さらに、関連当局と連携して、土地利用にかかわる権利書の発効にも積極的に動いており、農業従事者らがこれをもとに銀行などから経営資金の資金調達ができるようになった。資金調達面では、効率的な生産計画を策定している農業従事者に対しては、ハノイ農業基金で最大4億~5億ドン(1万7000~2万1000米ドル)のローンが組めると、ミー局長は紹介する。

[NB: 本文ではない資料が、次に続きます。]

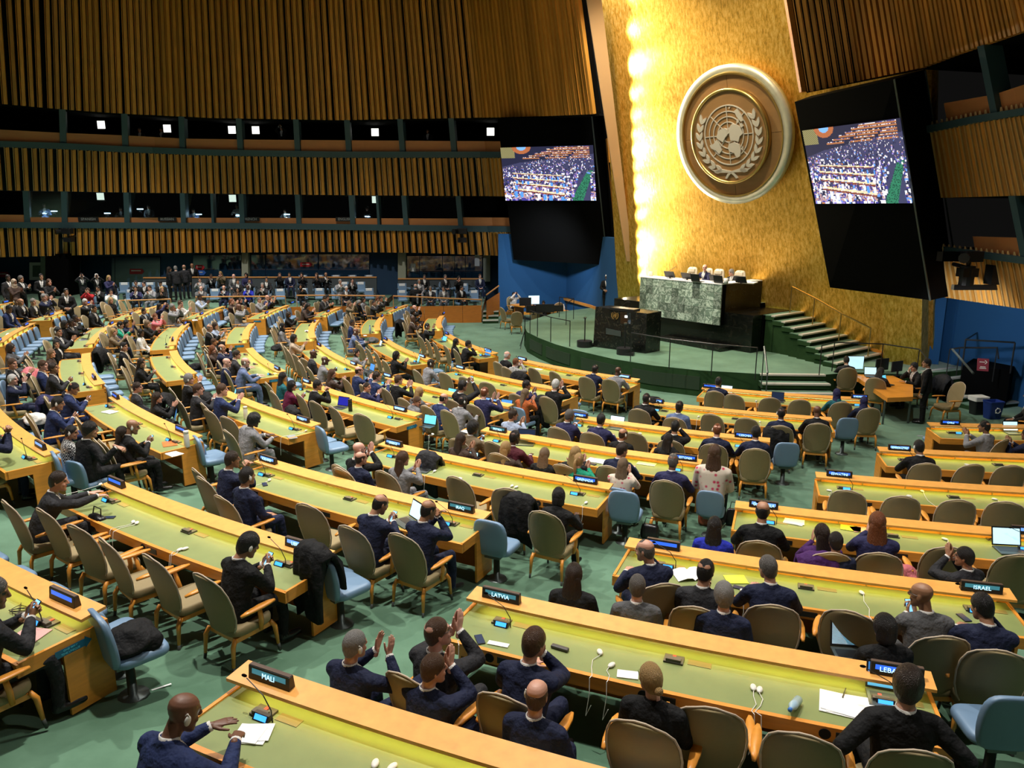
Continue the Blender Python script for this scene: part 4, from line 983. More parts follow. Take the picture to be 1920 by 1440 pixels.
def body_geo(pose):
    if pose in BODY: return BODY[pose]
    lean, twist, RH, LH, stand = POSES[pose]; B0 = bender(lean, twist); up = Vector((0, 0, .42 if stand else 0))
    B = lambda p: B0(p)+up
    s = Src(); tors = [(.44, .175, .135, -.045), (.52, .190, .138, -.045), (.60, .182, .130, -.045), (.70, .178, .126, -.04), (.80, .188, .130, -.03), (.90, .202, .130, -.025), (.97, .200, .116, -.03), (1.02, .165, .094, -.035), (1.055, .105, .070, -.04), (1.08, .062, .055, -.04)]
    rg = []; lab = []
    full = []
    for (z0, a0, b0, c0), (z1, a1, b1, c1) in zip(tors, tors[1:]):
        for t in (0, .2, .4, .6, .8): full.append([x0*(1-t)+x1*t for x0, x1 in zip((z0, a0, b0, c0), (z1, a1, b1, c1))])
    full.append(list(tors[-1]))
    for z, hw, hd, yc in full:
        ring = []
        for j in range(72):
            a = 2*PI*j/72; x = hw*math.copysign(abs(math.cos(a))**.85, math.cos(a)); y = yc+hd*math.copysign(abs(math.sin(a))**.85, math.sin(a))
            ring.append(B((x, y, z))); vw = .012+.062*min(max((z-.74)/.30, 0), 1)
            l = JK
            if math.sin(a) > .3 and abs(x) < vw and z > .74: l = TIE if abs(x) < .017 and z < 1.04 else SH
            lab.append(l)
        rg.append(ring)
    s.rings(rg, lambda i, v: lab[i])
    # skirt of the jacket over the seat, collar
    col = []
    for z, r, yo in ((1.045, .088, -.038), (1.075, .078, -.040), (1.098, .069, -.046), (1.10, .060, -.046)):
        col.append([B((r*1.1*math.cos(a), yo+r*math.sin(a)*.95, z-(.035 if math.sin(a) > 0 else 0)*max(math.sin(a), 0))) for a in [2*PI*j/20 for j in range(20)]])
    s.rings(col, JK)
    arms = []
    for sx, H in ((1, RH), (-1, LH)):
        S = B((sx*.188, -.03, .978)); Wt = Vector(H[0])
        pole = Vector((sx*.75, -.25, -.8))
        El, W = ik(S, Wt, .285, .255, pole)
        s.tube([B((sx*.10, -.03, 1.01)), S, S.lerp(El, .5), El, El.lerp(W, .5), W], [.066, .077, .067, .060, .054, .041], JK)
        arms.append((El, W, H))
    if stand:
        for sx in (-1, 1):
            s.tube([(sx*.09, -.04, .94), (sx*.10, -.02, .72), (sx*.10, -.01, .50), (sx*.10, -.03, .28), (sx*.105, -.03, .09)], [.105, .092, .070, .060, .056], TRO)
            s.tube([(sx*.11, -.05, .045), (sx*.12, .07, .04), (sx*.125, .17, .035)], [.045, .045, .035], SHOE)
    else:
        for sx in (-1, 1):
            s.tube([(sx*.085, -.06, .53), (sx*.10, .12, .535), (sx*.135, .40, .535)], [.10, .088, .066], TRO)
            s.tube([(sx*.135, .40, .525), (sx*.135, .43, .30), (sx*.135, .41, .11)], [.066, .056, .050], TRO)
            s.tube([(sx*.14, .39, .055), (sx*.145, .50, .048), (sx*.15, .60, .042)], [.045, .044, .034], SHOE)
    V, Fc, L = s.build(.0155, 2)
    acc = ([Vector(v) for v in V], list(Fc), list(L))
    for sx, (El, W, H) in zip((1, -1), arms):
        # shirt cuff then hand
        d = (W-El).normalized(); m_ = MB(); m_.tube([W-d*.02, W+d*.026], [.037, .036], 12)
        n = len(acc[0]); acc[0].extend(m_.v); acc[1].extend([tuple(n+i for i in f) for f in m_.f]); acc[2].extend([SH]*len(m_.f))
        y = Vector(H[1]).normalized(); z = -Vector(H[2]); z = (z-y*z.dot(y)).normalized(); x = y.cross(z)
        # thumb side: palms facing each other have thumbs up / towards the middle
        M = Matrix(((x.x, y.x, z.x, 0), (x.y, y.y, z.y, 0), (x.z, y.z, z.z, 0), (0, 0, 0, 1)))
        # a right hand seen palm down has its thumb towards -X
        add_geo(acc, HANDS[H[3]], Matrix.Translation(W+d*.03) @ M, flipx=(sx == 1))
    # shirt collar
    m_ = MB(); m_.loft([[B((r*math.cos(a), -.046+r*math.sin(a), z)) for a in [2*PI*j/18 for j in range(18)]] for r, z in ((.066, 1.06), (.064, 1.104), (.059, 1.106), (.058, 1.06))])
    n = len(acc[0]); acc[0].extend(m_.v); acc[1].extend([tuple(n+i for i in f) for f in m_.f]); acc[2].extend([SH]*len(m_.f))
    neck = B((0, -.045, 1.085)); BODY[pose] = (acc, neck, lean, twist); return BODY[pose]
def head_matrix(pose, yaw, pitch):
    acc, neck, lean, twist = body_geo(pose)
    R = Matrix.Rotation(twist+math.radians(yaw), 4, 'Z') @ Matrix.Rotation(-(lean*.45+math.radians(pitch)), 4, 'X')
    return Matrix.Translation(neck+Vector((0, 0, .0))) @ R @ Matrix.Translation((0, .050, .150))
TEMPL = {}
DUMMY = [bpy.data.materials.new('slot%d' % i) for i in range(8)]
def person_mesh(pose, yaw, pitch):
    key = (pose, yaw, pitch)
    if key in TEMPL: return TEMPL[key]
    acc, neck, lean, twist = body_geo(pose); M = head_matrix(pose, yaw, pitch)
    a2 = (list(acc[0]), list(acc[1]), list(acc[2])); add_geo(a2, HEAD, M)
    me = bpy.data.meshes.new('person'); me.from_pydata([tuple(v) for v in a2[0]], [], a2[1])
    for m in DUMMY: me.materials.append(m)
    me.polygons.foreach_set('material_index', a2[2]); me.polygons.foreach_set('use_smooth', [True]*len(me.polygons)); me.update()
    TEMPL[key] = (me, M); return TEMPL[key]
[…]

農業従事者らへのこのような支援策や農業経済システムの成果を、「多くの農家の生活水準を向上させ、郊外の労働賃金を大幅に引き上げた」と、タックタット県人民委員会副議長のグエン・キム・ロアン女史は歓迎する。

◇競争力強化が課題
ハノイ地区の畜産・動物健康局によると、成長するハノイ市部の畜産農家で欠けるのが市場分析力や生産の計画性や実現可能性の分析などだ。また、輸入品に比べると価格競争力などの面で劣るという。柔軟な経営戦略と競争力強化に向けて変革することが、ハノイ近郊の畜産業の生き残りと発展のカギになりそうだ。

そこで、同市の畜産業としては、小規模の家族経営農業を減らし、高品質の生産に的を絞るほか、科学技術の応用や原産地を明確にできるトレーサビリティ表示の導入を図り、オンライン売買などを促進していく考えだ。そのために、ハノイ市としては、「2020年から2030年にかけて、大型の農業生産施設へと農家を現代化して集約していく」(畜産局のグエン・スアン・ズオン局長)という。工業化された計画的な畜産業には、自然に配慮したオーガニック農業や伝統農法などの手法も取り入れていくという。

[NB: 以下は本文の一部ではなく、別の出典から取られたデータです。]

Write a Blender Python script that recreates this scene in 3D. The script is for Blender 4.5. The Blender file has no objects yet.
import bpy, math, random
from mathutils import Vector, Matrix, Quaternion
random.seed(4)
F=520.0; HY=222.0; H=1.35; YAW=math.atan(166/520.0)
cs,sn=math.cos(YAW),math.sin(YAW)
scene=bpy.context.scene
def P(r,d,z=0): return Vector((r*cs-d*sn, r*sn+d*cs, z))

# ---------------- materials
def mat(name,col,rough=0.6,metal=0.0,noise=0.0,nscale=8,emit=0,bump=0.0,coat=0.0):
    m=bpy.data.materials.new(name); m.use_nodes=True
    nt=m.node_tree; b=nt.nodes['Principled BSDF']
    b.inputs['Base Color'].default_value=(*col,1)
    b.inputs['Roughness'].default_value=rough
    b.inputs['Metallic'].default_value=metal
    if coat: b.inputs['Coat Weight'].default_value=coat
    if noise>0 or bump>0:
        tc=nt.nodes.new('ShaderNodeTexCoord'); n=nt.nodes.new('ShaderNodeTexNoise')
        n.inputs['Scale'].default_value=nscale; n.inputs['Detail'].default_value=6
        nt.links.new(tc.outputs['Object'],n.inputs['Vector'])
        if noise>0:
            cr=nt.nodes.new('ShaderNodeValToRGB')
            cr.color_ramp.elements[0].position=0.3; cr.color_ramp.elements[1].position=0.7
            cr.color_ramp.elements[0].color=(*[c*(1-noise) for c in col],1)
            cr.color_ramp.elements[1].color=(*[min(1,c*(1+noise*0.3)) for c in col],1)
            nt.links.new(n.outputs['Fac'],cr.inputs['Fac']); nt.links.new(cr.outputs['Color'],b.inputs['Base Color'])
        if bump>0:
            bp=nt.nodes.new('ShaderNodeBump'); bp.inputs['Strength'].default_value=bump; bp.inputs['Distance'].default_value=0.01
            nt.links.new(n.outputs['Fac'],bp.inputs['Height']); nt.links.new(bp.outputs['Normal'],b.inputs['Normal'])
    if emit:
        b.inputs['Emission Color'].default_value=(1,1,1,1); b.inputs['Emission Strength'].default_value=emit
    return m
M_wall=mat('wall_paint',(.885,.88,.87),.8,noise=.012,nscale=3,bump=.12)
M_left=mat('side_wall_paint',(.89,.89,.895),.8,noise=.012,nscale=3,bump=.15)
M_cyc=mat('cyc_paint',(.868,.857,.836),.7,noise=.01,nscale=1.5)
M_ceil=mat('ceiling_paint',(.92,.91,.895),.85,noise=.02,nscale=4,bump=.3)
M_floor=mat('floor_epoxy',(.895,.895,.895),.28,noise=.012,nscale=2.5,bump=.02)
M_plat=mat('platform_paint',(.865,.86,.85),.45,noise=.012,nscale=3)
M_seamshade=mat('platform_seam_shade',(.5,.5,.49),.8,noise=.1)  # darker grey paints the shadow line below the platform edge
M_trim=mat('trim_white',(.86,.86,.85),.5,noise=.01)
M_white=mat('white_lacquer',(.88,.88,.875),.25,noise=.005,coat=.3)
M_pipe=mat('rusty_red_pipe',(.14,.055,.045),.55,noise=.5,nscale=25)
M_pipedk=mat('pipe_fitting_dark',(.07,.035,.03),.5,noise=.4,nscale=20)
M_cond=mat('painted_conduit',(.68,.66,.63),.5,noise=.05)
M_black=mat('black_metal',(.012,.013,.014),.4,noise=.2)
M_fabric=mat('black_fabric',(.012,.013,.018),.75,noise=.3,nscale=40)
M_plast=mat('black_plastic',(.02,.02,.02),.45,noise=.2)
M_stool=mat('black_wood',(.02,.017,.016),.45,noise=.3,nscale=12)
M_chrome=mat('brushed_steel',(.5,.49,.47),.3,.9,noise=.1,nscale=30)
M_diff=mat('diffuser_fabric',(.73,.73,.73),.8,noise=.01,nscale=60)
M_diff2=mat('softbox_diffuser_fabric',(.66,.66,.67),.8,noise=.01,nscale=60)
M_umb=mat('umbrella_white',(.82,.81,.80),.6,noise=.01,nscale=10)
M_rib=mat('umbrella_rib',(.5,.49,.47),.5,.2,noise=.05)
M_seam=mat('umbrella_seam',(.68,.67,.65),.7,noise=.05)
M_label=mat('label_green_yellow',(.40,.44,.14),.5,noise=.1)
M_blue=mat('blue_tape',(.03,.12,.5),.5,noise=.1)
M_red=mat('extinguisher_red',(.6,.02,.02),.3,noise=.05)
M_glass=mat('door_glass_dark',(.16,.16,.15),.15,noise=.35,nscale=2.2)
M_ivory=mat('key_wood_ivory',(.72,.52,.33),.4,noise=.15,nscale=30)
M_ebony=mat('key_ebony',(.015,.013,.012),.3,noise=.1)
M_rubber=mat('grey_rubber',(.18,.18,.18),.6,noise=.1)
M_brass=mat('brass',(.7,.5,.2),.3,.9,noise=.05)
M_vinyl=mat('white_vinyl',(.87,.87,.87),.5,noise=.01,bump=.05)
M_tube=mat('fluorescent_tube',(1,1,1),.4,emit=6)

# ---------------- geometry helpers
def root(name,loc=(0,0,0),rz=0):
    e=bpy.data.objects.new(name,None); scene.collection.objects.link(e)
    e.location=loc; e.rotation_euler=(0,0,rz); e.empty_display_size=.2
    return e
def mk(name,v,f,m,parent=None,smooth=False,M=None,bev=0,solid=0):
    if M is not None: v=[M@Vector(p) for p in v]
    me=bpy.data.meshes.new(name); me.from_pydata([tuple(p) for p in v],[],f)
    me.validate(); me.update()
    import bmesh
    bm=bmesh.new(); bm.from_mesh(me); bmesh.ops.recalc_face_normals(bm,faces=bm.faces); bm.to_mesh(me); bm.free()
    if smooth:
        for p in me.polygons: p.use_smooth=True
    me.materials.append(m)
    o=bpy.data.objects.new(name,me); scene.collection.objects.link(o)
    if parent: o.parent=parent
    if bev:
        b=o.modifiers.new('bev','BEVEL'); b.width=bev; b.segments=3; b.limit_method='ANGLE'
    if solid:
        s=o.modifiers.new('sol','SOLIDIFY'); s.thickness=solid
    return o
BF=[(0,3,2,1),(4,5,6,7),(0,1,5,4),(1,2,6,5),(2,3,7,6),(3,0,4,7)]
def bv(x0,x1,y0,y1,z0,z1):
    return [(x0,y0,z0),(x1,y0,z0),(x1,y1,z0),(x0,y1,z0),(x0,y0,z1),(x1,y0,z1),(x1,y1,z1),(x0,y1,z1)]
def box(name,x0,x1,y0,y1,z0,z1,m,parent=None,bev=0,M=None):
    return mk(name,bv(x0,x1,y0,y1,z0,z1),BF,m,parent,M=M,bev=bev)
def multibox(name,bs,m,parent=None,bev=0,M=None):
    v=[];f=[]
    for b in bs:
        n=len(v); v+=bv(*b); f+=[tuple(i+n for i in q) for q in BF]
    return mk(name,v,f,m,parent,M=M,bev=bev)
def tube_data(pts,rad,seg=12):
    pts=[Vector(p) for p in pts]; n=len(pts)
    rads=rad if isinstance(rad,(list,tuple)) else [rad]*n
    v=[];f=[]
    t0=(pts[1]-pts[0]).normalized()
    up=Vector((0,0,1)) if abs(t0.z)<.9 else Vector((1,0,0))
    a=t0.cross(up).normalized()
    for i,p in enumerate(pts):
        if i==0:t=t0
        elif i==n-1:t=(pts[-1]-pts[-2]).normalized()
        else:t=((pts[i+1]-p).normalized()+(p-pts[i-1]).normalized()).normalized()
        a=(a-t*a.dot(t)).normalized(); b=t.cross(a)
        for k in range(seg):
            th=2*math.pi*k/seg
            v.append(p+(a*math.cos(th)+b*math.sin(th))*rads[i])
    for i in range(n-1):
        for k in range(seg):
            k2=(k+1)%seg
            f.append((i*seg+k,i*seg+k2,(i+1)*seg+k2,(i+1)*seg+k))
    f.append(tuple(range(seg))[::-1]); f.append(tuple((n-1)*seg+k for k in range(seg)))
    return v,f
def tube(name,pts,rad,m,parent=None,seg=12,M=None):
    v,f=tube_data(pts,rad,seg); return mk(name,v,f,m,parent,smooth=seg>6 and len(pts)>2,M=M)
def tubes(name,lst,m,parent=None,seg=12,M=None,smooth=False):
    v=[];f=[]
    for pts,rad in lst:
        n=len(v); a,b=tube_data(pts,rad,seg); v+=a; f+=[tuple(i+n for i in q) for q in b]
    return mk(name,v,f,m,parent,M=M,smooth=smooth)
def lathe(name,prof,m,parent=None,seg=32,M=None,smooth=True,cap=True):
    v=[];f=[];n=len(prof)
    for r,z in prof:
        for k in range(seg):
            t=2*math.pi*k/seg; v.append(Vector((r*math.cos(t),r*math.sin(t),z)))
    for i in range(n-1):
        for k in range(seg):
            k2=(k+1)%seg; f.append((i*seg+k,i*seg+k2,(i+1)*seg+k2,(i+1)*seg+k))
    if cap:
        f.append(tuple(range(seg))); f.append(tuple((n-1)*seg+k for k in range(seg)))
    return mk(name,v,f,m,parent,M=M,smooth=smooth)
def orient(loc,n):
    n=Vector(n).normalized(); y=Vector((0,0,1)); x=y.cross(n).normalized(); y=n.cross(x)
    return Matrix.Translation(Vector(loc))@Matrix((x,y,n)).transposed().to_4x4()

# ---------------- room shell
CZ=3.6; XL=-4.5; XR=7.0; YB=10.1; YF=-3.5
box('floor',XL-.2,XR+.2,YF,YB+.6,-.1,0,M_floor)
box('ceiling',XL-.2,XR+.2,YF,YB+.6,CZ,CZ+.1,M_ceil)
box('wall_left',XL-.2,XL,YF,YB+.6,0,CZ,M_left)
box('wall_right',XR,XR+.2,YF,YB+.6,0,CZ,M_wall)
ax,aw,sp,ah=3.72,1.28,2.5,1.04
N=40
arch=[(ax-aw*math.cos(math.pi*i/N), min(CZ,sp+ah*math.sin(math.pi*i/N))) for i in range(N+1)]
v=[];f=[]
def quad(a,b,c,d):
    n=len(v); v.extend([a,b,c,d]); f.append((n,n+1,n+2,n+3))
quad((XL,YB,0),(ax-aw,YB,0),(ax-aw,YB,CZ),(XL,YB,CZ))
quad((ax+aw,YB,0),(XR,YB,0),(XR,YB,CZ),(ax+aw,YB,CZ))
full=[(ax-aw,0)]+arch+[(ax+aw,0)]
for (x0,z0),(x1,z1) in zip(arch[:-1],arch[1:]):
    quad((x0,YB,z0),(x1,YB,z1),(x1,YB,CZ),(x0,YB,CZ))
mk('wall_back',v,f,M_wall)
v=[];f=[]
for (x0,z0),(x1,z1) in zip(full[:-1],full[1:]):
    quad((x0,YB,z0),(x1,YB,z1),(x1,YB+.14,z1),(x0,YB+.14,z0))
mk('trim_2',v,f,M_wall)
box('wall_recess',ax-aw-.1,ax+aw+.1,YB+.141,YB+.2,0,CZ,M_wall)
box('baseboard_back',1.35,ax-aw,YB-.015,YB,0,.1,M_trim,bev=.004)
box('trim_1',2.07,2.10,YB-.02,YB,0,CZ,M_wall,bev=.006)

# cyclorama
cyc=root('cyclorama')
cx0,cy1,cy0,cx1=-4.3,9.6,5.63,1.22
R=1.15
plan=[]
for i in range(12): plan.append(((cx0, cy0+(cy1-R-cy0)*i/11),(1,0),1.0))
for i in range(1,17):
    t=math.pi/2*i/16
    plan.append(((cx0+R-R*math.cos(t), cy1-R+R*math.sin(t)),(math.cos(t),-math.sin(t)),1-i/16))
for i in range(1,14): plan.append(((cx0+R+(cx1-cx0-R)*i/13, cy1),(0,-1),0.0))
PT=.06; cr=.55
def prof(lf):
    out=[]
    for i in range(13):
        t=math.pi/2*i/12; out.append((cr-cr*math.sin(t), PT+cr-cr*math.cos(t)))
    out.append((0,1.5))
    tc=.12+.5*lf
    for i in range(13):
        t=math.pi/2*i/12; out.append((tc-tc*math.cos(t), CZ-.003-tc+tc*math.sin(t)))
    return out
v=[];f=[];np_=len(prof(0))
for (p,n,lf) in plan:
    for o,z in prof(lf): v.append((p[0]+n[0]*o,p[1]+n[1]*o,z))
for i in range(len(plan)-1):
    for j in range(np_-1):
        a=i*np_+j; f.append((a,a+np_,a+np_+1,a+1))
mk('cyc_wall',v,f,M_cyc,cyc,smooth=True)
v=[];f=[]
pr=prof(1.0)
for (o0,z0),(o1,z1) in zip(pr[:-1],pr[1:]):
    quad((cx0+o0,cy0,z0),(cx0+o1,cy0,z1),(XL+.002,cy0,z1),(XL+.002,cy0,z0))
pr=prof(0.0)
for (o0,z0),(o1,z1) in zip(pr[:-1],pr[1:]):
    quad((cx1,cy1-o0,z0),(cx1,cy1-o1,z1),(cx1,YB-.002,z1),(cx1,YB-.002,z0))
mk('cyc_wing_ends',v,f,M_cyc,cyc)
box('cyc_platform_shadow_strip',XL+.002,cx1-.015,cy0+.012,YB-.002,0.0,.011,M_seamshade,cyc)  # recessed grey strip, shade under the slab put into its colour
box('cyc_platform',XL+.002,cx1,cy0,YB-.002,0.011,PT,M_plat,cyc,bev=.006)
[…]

農業農村開発省がこのほど開催した「2020~2030の畜産発展戦略に関する会合」では、畜産業界が特に養豚、養鶏、食肉牛の飼育、乳牛の飼育に重点をおくことや、ベトナムの畜産業の可能性を存分に開花させ、輸出市場を開拓する方針などが確認された。これらの目標を実現するために、食肉加工場などでの動物衛生学的な基準の順守を徹底するほか、食品安全、環境保護などの基準も見直していく。

ハノイ市農業農村開発局の幹部らは、EU-ベトナム自由貿易協定(EVFTA)の発効が、ベトナムの畜産業全体にもハノイ市の畜産業にも、新たな発展の機会をもたらすと考えている。業界が特に期待するのは、新たな技術や先進的な生産手法に接することができるようになることだ。投資企業の誘致やハイテク技術を応用した集中加工設備などの導入にもつながると見ている。

業界側も、持続可能な発展を実現させるためには、生産体系の見直しや再構築が不可欠で、会合では「自分たちの製品やサービスにどのような付加価値を添加できるか検討すべきだ」などの課題が指摘された。生産を再編成させるという目標を達成するために、ハノイの畜産業界では今後、高品質品種の育成に焦点を当てるとともに、畜産や養殖において、新たな技術の応用にも取り組んでいく方針を固めた。